L’HOMME QUI NE VOULAIT PAS TRAHIR
Sirous et Fatemeh venaient de passer le portique à l’aéroport JFK, à New York, ce 21 juin 2017. Aucun problème, finalement. Il leur avait fallu deux ans pour obtenir ce visa pour les États-Unis qui leur permettait de rendre visite à leurs enfants. Bizarrement, c’était au moment même où le président Donald Trump claironnait qu’il venait d’interdire les séjours des ressortissants iraniens que le consulat américain de Dubaï les avait appelés pour leur annoncer la bonne nouvelle.
Sirous Asgari, 56 ans, professeur à l’université de technologie Sharif à Téhéran, considérait les États-Unis comme sa seconde patrie. Dans les années 1990, il avait passé son doctorat à Philadelphie. Sa fille Sara était née là-bas, ce qui faisait d’elle une citoyenne américaine. Ses deux aînés, Mohammad et Zahra, y avaient fait des études universitaires et ils étaient finalement restés. Certains de ses propres étudiants y travaillaient désormais dans des laboratoires de pointe et ses recherches le menaient de temps en temps à Cleveland.
« Avec un stylo, on peut aussi bien écrire une lettre d’amour que le mode d’emploi d’une bombe. Le problème, ce n’est pas le stylo. »
SIROUS ASGARI
Pourtant, avant que le couple ne s’égaye dans l’aéroport, deux fonctionnaires s’approchèrent de lui. Ils conduisirent rapidement Sirous et Fatemeh dans une pièce discrète où une cohorte d’hommes du FBI les attendaient : Sirous était en état d’arrestation ! Les agents lui tendirent un acte d’accusation de douze pages. Il y était accusé de vol de secrets commerciaux, de fraude au visa et de onze autres charges. Son séjour à l’université Case Western Reserve (là où a eu lieu le premier débat Biden-Trump en septembre), quatre ans plus tôt, était présenté comme le cœur d’un plan qu’il aurait ourdi pour dérober des secrets à un fabricant de soupapes local pour en faire profiter son pays. Leurs preuves, pouvait-on encore y lire, avaient été accumulées au cours de cinq ans d’interceptions électroniques : ses e-mails avaient été enregistrés avant, pendant et après le séjour en question. Il encourait une longue peine de prison. Dans la confusion, Sirous ne s’aperçut même pas que personne n’avait tamponné son visa ni ne lui avait rendu son passeport.

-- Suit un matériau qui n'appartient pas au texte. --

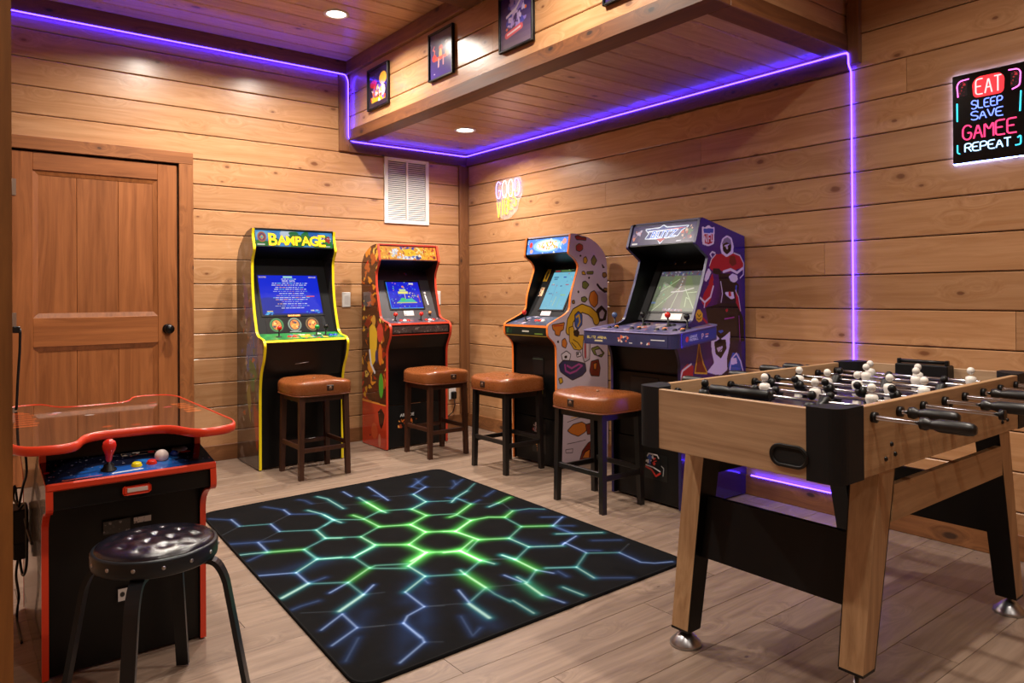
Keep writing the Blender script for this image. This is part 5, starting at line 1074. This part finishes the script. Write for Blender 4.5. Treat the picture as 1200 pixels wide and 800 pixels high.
for s, xt, xb in ((-1,-.41,-.445),(1,.49,.54)):
    m = MB(); m.hexa([(xb-.009,-.246,.285),(xb+.009,-.246,.285),(xb+.009,.246,.285),(xb-.009,.246,.285)], [(xt-.009,-.246,.475),(xt+.009,-.246,.475),(xt+.009,.246,.475),(xt-.009,.246,.475)]); m.done('end_brace', BLACKM, ft)
m = MB(); m.hexa([(-.375,-.322,.520),(.42,-.322,.520),(.42,-.304,.520),(-.375,-.304,.520)], [(-.358,-.322,.618),(.415,-.322,.618),(.415,-.304,.618),(-.358,-.304,.618)]); m.done('side_stretcher', OAK_X, ft)
m = MB(); m.hexa([(-.375,.304,.520),(.42,.304,.520),(.42,.322,.520),(-.375,.322,.520)], [(-.358,.304,.618),(.415,.304,.618),(.415,.322,.618),(-.358,.322,.618)]); m.done('side_stretcher', BLACKM, ft)

# ------------------------------------------------------------------ cocktail table arcade
ck = thing('table_arcade', 'low black table arcade with orange-red rim and glossy dark top, by the entrance post', 'arcade table', (-3.137,-2.365,0))
W_ = .46; T_ = .016
fk = fillet([(-.262,.700),(-.268,.632),(-.452,.602),(-.458,.530),(-.385,.515),(-.33,.47),(-.328,.006)], [0,.01,.012,.02,.03,.04,0], 4)
prk = list(fk)+[(-y, z) for y, z in fk[::-1]]
for s in (-1, 1):
    x0, x1 = (-W_/2,-W_/2+T_) if s < 0 else (W_/2-T_, W_/2)
    m = MB(); m.prism(prk, 'X', x0, x1); m.done('side_panel', P('cocktail_side_reflection', sc(74,62,50), .22, coat=.5) if s < 0 else BLACK, ck)  # left side is black gloss too; the brown paints in reflected wood
    m = MB(); m.ribbon(fk, x0-.001, x1+.001, -.005); m.done('edge_moulding', ORANGE, ck)
    m = MB(); m.ribbon([(-y, z) for y, z in fk], x0-.001, x1+.001, .005); m.done('edge_moulding', ORANGE, ck)
for s in (-1, 1):
    def mir(p): return (p[0]*(1 if s < 0 else -1), p[1])
    slabp('front_panel', ck, mir((-.318,.50)), mir((-.318,.008)), W_, T_, .012 if s < 0 else -.0, BLACK) if s < 0 else None
    if s > 0:
        m = MB(); m.box(-W_/2+T_,W_/2-T_,.306,.318,.008,.50); m.done('back_panel', BLACK, ck)
slabp('under_deck', ck, (-.445,.585), (-.445,.535), W_, T_, .012, BLACK)
slabp('under_shelf', ck, (-.445,.533), (-.318,.50), W_, T_, .012, BLACK)
slabp('upper_recess', ck, (-.24,.70), (-.25,.636), W_, T_, .012, BLACK)
dk0, dk1 = (-.450,.610), (-.262,.641)
slabp('control_deck', ck, dk1, dk0, W_+2*T_-.001, T_, .007, BLACK)
m = MB(); m.box(-W_/2-.001,W_/2+.001,-.461,-.449,.590,.612,.004); m.done('deck_moulding', ORANGE, ck)
cv = Cv(W_-.004, .188, .002, (20,22,40)); w, h = cv.w, cv.h
cv.ell(w*.5,.03,.14,.035,(34,86,170),0,.1,.5); cv.ell(w*.68,.075,.05,.03,(40,110,190),0,.3,.5); cv.ell(w*.3,.07,.04,.02,(30,80,150),0,.3,.5)
cv.scribble(110,[(150,146,160),(96,96,120),(170,80,80),(120,120,150)],(.0012,.0035),(0,w,.02,h)); cv.line([(.04,.012),(.14,.018)],.004,(206,90,70)); cv.line([(.17,.018),(.25,.024)],.007,(214,214,220)); cv.ell(.008,.09,.008,.008,(190,40,50)); cv.ell(w-.06,.12,.018,.008,(190,60,40))
cv.build('deck_art', fr(dk0,dk1,-w/2,.0012), ARTG, ck)
mm = deckM(dk0,dk1,-.065,.26); m = MB(); m.M = mm; m.lathe([(.022,0),(.022,.004),(.016,.006),(.014,.018),(.006,.022),(.006,.04)], (0,0,0), 14); js = m.done('joystick', BLACKPL, ck)
m = MB(); m.M = mm; m.lathe([(.005,.026),(.0085,.034),(.0105,.05),(.0175,.066),(.0195,.078),(.0165,.089),(.008,.096),(.0005,.0975)], (0,0,0), 16, cap=False); m.done('bat_top', RED, js)
def ckbtn(x, t_, mat, r): 
    m = MB(); m.M = deckM(dk0,dk1,x,t_); m.lathe([(r*1.2,0),(r*1.2,.004),(r,.006),(r,.010),(r*.7,.012),(.0005,.0125)], (0,0,0), 16, cap=False); return m.done('button', mat, ck)
ckbtn(.012,.28,P('yellow_plastic', sc(226,206,30), .25),.013); ckbtn(.055,.30,RED,.013); ckbtn(.09,.5,P('blue_plastic', sc(30,90,190), .25),.013)
m = MB(); m.M = deckM(dk0,dk1,.088,.42); m.ball((0,0,.012), .021, 16, 8); m.done('trackball', P('striped_ball', sc(224,210,206), .15), ck)
m = MB(); m.M = deckM(dk0,dk1,.13,.52); m.ball((0,0,.008), .014, 12, 8, .7); m.done('button', P('dark_blue_plastic', sc(20,40,110), .2), ck)
m = MB(); m.M = deckM(dk0,dk1,.158,.80); m.lathe([(.024,0),(.024,.002),(.0005,.0025)], (0,0,0), 20, cap=False); m.done('silver_badge', P('silver_badge', sc(170,172,174), .3, .6), ck)
cv = Cv(.105,.03,.0015,(24,24,28)); cv.line([(.003,.003),(.102,.003),(.102,.027),(.003,.027),(.003,.003)],.002,(150,130,110)); cv.scribble(14,[(190,180,170),(120,40,40),(60,60,70)],(.002,.008),(.01,.07,.006,.024)); cv.ell(.088,.015,.01,.009,(170,40,44)); cv.build('deck_plate', deckM(dk0,dk1,-.015,.74) @ Matrix.Translation((0,0,.0022)), ARTG, ck)
m = MB(); m.box(-.038,.040,-.4635,-.458,.548,.576,.006); lp = m.done('logo_plate', ORANGE, ck); m = MB(); m.box(-.026,.03,-.465,-.4632,.556,.569,.001); m.done('logo_strip', P('logo_white', sc(214,200,190), .4), lp)
cv = Cv(.075,.04,.0015,(40,38,38)); cv.scribble(20,[(120,116,114),(60,58,58)],(.001,.004)); cv.build('sticker', frame((-.07,-.3315,.405),(1,0,0),(0,0,1)), ART, ck)
cv = Cv(.05,.018,.0015,(190,188,186)); cv.scribble(8,[(60,60,60)],(.001,.003)); cv.build('sticker', frame((.015,-.3315,.425),(1,0,0),(0,0,1)), ART, ck)
cv = Cv(.055,.038,.0015,(196,192,188)); cv.ell(.012,.02,.007,.008,(30,30,30)); cv.scribble(6,[(60,60,60)],(.001,.004),(.025,.05,.008,.03)); cv.build('sticker', frame((-.03,-.3315,.19),(1,0,0),(0,0,1)), ART, ck)
half = [(-.31,-.38),(-.28,-.47),(-.165,-.495),(-.115,-.325),(.115,-.325),(.165,-.495),(.28,-.47),(.31,-.38)]
tp = half+[(-x, -y) for x, y in half]
tp = fillet(tp, [.04,.05,.07,.07,.07,.07,.05,.04]*2, 5, True)
m = MB(); m.prism(tp, 'Z', .701, .7235); m.done('top_board', P('cocktail_top_body', sc(30,22,18), .3), ck)
m = MB()
n_ = len(tp)
rr = []
for i in range(n_):
    p = Vector(tp[i]); a = Vector(tp[i-1]); b = Vector(tp[(i+1) % n_]); d_ = (b-a).normalized(); nn = Vector((d_.y,-d_.x))
    if nn.length == 0: nn = Vector((1,0))
    c_ = p
    rr.append([m.v((*(p+nn*.001),.699)), m.v((*(p+nn*.006),.703)), m.v((*(p+nn*.007),.712)), m.v((*(p+nn*.006),.721)), m.v((*(p+nn*.001),.7262)), m.v((*(p-nn*.002),.7262)), m.v((*(p-nn*.002),.699))])
for i in range(n_):
    A, B = rr[i], rr[(i+1) % n_]
    for k in range(7): m.f([A[k],A[(k+1)%7],B[(k+1)%7],B[k]], True)
m.done('top_rim', ORANGE, ck)
cv = Cv(.63,1.08,.003,(36,24,18)); w, h = cv.w, cv.h; X0, Y0 = -.315, -.54
def tx(pts): return [(x+3.137-X0*1-0, y) for x, y in pts]
def wp(x, y): return (x+3.137-X0, y+2.365-Y0)
def blk(x0, x1, y0, y1, col): a = wp(x0, y0); b = wp(x1, y1); cv.rect(min(a[0],b[0]), max(a[0],b[0]), min(a[1],b[1]), max(a[1],b[1]), col)
blk(-3.37,-2.90,-2.62,-2.10,(30,20,16)); blk(-3.30,-2.96,-2.52,-2.20,(14,12,12))
for i in range(7): blk(-3.42+.004*(i % 3),-3.355+.01*(i % 2),-2.44+.05*i,-2.415+.05*i,(206,84,36))
blk(-3.43,-3.37,-2.11,-2.08,(206,84,36)); blk(-3.27,-3.21,-1.96,-1.93,(206,74,40))
for i in range(5): blk(-2.905+.006*(i % 2),-2.855,-2.46+.055*i,-2.43+.055*i,(214,100,44))
for x, y, c in ((-3.29,-2.20,(200,90,110)),(-3.275,-2.17,(210,190,220)),(-3.22,-2.19,(120,60,60)),(-3.19,-2.30,(190,190,190)),(-2.965,-2.20,(206,60,90)),(-2.93,-2.28,(206,60,90)),(-2.95,-2.12,(190,70,60)),(-3.10,-2.62,(180,50,30)),(-3.18,-2.60,(200,70,30))): p = wp(x,y); cv.ell(p[0],p[1],.016,.014,c,.6)
cv.build('top_art', Matrix.Translation((X0,Y0,.7242)), PRINT('glass_top_print', .03, coat=1.0), ck, [(x*.992-X0, y*.992-Y0) for x, y in tp])

# ------------------------------------------------------------------ round stool
rs_ = thing('round_stool', 'round black tufted vinyl stool with bent metal legs at the table arcade', 'stool', (-3.132,-3.055,.07))
m = MB(); R0 = .153; rings = []; NR, NA = 26, 72
for i in range(NR+1):
    r = R0*i/NR; ring = []
    for j in range(NA if i else 1):
        a = 2*pi*j/NA; x, y = r*cos(a), r*sin(a)
        u, v_ = x/.060, y/.052; ro = math.floor(v_+.5); u2 = u-(.5 if ro % 2 else 0); du = u2-math.floor(u2+.5); dv = v_-ro
        dd = math.hypot(du*1.0, dv*.95); k = min(1, max(0, (R0*.92-r)/(R0*.25)))
        z = .418-.020*(r/R0)**3.5 - k*.0050*math.exp(-(dd/.26)**2) - k*.0010*math.exp(-(min(abs(du-dv*.5),abs(du+dv*.5))/.10)**2)
        if r > R0*.93: z -= .010*((r/R0-.93)/.07)**2
        ring.append(m.v((x,y,z)))
    rings.append(ring)
for j in range(NA): m.f([rings[0][0], rings[1][j], rings[1][(j+1)%NA]], True)
for A, B in zip(rings[1:], rings[2:]):
    for j in range(NA): m.f([A[j],B[j],B[(j+1)%NA],A[(j+1)%NA]], True)
bz = [m.v((R0*cos(2*pi*j/NA), R0*sin(2*pi*j/NA), .37)) for j in range(NA)]
for j in range(NA): m.f([rings[-1][j],bz[j],bz[(j+1)%NA],rings[-1][(j+1)%NA]], True)
seat = m.done('tufted_cushion', VINYL, rs_)
m = MB(); m.lathe([(.1,.345),(.148,.345),(.157,.350),(.159,.358),(.159,.388),(.1565,.393),(.150,.393)], (0,0,0), 64, cap=False); band = m.done('seat_band', STOOLM, rs_)
for j in range(14):
    a = 2*pi*(j+.3)/14; m = MB(); m.M = Matrix.Translation((.159*cos(a),.159*sin(a),.372)) @ Matrix.Rotation(a,4,'Z'); m.lathe([(.0055,-.001),(.0055,.001),(.0035,.0025),(.0004,.003)], (0,0,0), 10, 'X', cap=False); m.done('rivet', STEEL, band)
for a in (61,-29,151,241):
    a = rad(a); c, s = cos(a), sin(a)
    path = fillet([(.05,.338),(.155,.338),(.182,.29),(.245,-.064)], [0,.03,.05,0], 5)
    m = MB(); w = .0175; t_ = .0065; A = None
    for i, (r, z) in enumerate(path):
        p0 = path[max(i-1,0)]; p1 = path[min(i+1,len(path)-1)]; dr, dz_ = p1[0]-p0[0], p1[1]-p0[1]; L_ = math.hypot(dr,dz_); nr, nz = -dz_/L_, dr/L_
        B = []
        for e, f_ in ((-1,-1),(1,-1),(1,1),(-1,1)):
            rr_, zz = r+nr*t_*f_, z+nz*t_*f_; B.append(m.v((c*rr_-s*w*e, s*rr_+c*w*e, max(zz,-.07))))
        if A:
            for k in range(4): m.f([A[k],A[(k+1)%4],B[(k+1)%4],B[k]])
        else: m.f(B[::-1])
        A = B
    m.f(A); m.done('leg', STOOLM, rs_)

# ------------------------------------------------------------------ cords and adapter by the entrance post
pa_ = thing('power_adapter', 'black power adapter hanging with tangled cords beside the table arcade', 'adapter', (-3.395,-2.26,.26))
m = MB(); m.box(-.024,.024,-.055,.055,.055,.17,.004); m.done('adapter_block', BLACKPL, pa_)
m = MB(); m.box(-.02,.02,-.04,.03,.0,.06,.004); m.done('lower_block', BLACKPL, pa_)
def cord(pts, r=.0042):
    m = MB(); out = []
    P_ = [Vector(p) for p in pts]
    for i in range(len(P_)-1):
        a, b, c_, d_ = P_[max(i-1,0)], P_[i], P_[i+1], P_[min(i+2,len(P_)-1)]
        for k in range(6):
            t = k/6; out.append(.5*((2*b)+(-a+c_)*t+(2*a-5*b+4*c_-d_)*t*t+(-a+3*b-3*c_+d_)*t**3))
    out.append(P_[-1]); m.tube(out, r, 6); m.done('cord', BLACKPL, pa_)
cord([(0,.0,.17),(.01,-.02,.24),(.015,-.10,.30),(.01,-.14,.37)]); cord([(0,.02,.17),(-.01,.09,.18),(0,.16,.20),(.018,.16,.0)]); cord([(.0,-.02,.0),(.005,-.08,-.04),(.01,-.16,.02),(.01,-.17,.16),(.012,-.1,.2),(0,-.04,.17)]); cord([(0,.02,.0),(-.005,.06,-.08),(0,.02,-.14),(.0,.08,-.2),(.0,.1,-.255),(.0,-.1,-.255)]); cord([(.01,-.1,.15),(.012,-.2,.13),(.014,-.3,.12)])
hc = thing('hanging_cable', 'short black cable loop hanging in front of the wooden door by the post', 'cable', (-3.386,-2.02,.74))
m = MB(); m.tube([(0.01,0,.285),(.012,0,.27),(.010,0,.2),(.004,0,.1),(.0,0,.0),(-.002,0,-.012)], .005, 6); m.box(-.012,.012,-.012,.012,.27,.295,.003); m.done('cable', BLACKPL, hc)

Pour le scientifique iranien, tout cela ressemblait à un absurde roman d’espionnage : les processus étudiés à Case Western étaient bien connus des spécialistes des matériaux comme lui ; il ne s’agissait pas du tout de secrets commerciaux.
« Si vous tenez à me poursuivre, leur dit-il, vous allez perdre.
– Nous n’avons jamais perdu.
– Eh bien, ce sera une première. »
À aucun moment, il n’avait envisagé ses voyages aux États-Unis au prisme des tensions avec l’Iran. Que des frontières et des intrigues diplomatiques puissent interférer dans les échanges intellectuels de la communauté scientifique lui semblait contre-nature. Il n’en avait pas conscience, mais un piège venait de se refermer sur lui.
La nuit suivante, Fatemeh rentra chez son fils Mohammad tandis que Sirous resta sous la garde de deux agents dans un hôtel. Puis, au matin, les policiers le conduisirent à Cleveland où le tribunal fédéral le mit en examen et décida de son incarcération immédiate dans une prison de haute sécurité.
Le FBI avait quelques raisons de s’intéresser à Sirous Asgari. L’université Sharif était à la pointe de la technologie.